Falou-se em um texto, aqui publicado, da “aproximação dos movimentos sociais com a periferia”. Para mim, isso é um pouco esquisito. Talvez para algum militante do MST seja compreensível.

Eu SOU da periferia e acredito que se deva (e que é possível) construir organicidade de tal forma que as pessoas não sintam “estranhamento” entre o que elas são e o que é a luta delas.
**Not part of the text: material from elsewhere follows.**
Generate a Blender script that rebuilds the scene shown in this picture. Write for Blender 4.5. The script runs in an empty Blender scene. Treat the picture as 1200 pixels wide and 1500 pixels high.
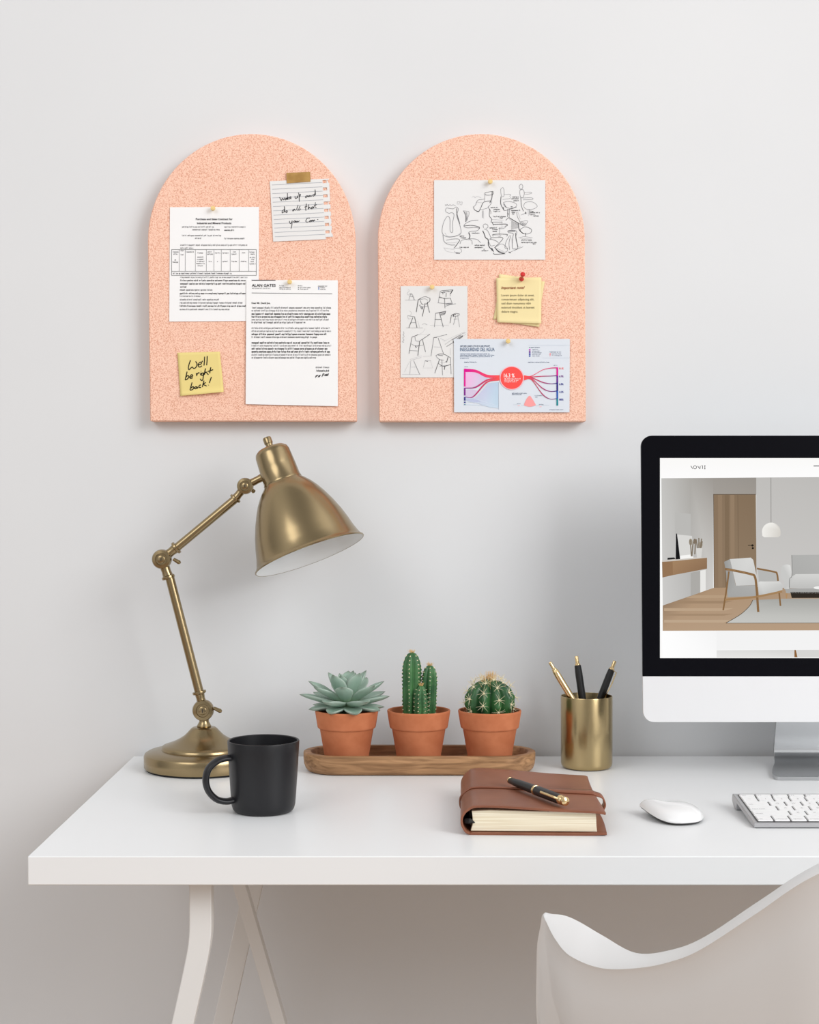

Aliás, este é um outro problema, o de como muitas organizações de esquerda fetichizam exatamente o que deveriam desnudar. Transformam os problemas pessoais, cotidianos, as mazelas da vida de quem é pobre em elaborações tão distanciadas, que quem vivencia os problemas passa realmente a achar: – De fato, não há solução, preciso me virar sozinho! E é assim que se torna possível que os movimentos populares urbanos consigam existir sem discutir de maneira séria e profunda maneiras coerentes de lidar (ainda que não se consiga resolver) com a questão da droga, do álcool, da violência doméstica, do machismo, dos presos (como muito bem falou a companheira Carolina).

Estes são problemas próprios de quem é daqui, de quem é “pardo”, de quem é precarizado. Este é um país de senzalas. A mecânica leitura da “revolução feita nas fábricas” não dá em nada. Mas isso não significa que quem não nasceu por aqui não possa construir – séria, crítica e dedicadamente – a luta anticapitalista cravando-a neste nosso território favelado. Mas quando outros setores (como a classe média “progre” ou universitários comprometidos) vêm para cá, devem vir sabendo que o que há de potência há também de contradição e barbárie no estratégico lugar onde se concentram os pobres das cidades; devem vir, mas na condição de quem precisa muitíssimo aprender, compreender, escutar, ter paciência, para, depois, conseguir falar dando sentido ao conhecimento que têm; devem vir sabendo que há conhecimentos que só são forjados na luta pela sobrevivência. Se a sociedade os colocou em condição econômica distinta da nossa, é preciso o dobro de esforços para compreender onde estamos e o que sentimos desde onde estamos, como pensamos, o que nos mobiliza a imaginação e a revolta.

Ao fim e ao cabo, não sei se vale a pena escrever… quem vai ler? Também não sei se o que escrevi ou se o que penso é correto. Mas sei que testo o que escrevo e penso no que faço e, dessa forma, é sempre possível deparar com o próprio equívoco. Talvez algum companheiro ou companheira, perdido no espaço internético, vagando pelos “groups”, leia, pense e desligue o computador para vir para cá descobrir, junto com as mazelas, as possíveis respostas (ou ao menos mediações melhores) para os desafios e contradições que temos neste caminho espinhoso contra a maré.

Ou talvez ele possa (abandonando por um pouco de tempo a “militância” virtual da polêmica “Fwd:” onde dificilmente as contradições poderão ser férteis) fazer do seu computador uma ferramenta – discutida coletivamente – de uma luta que acontece e se constrói bem longe dele.

Nota: O título deste artigo é da responsabilidade do Passa Palavra.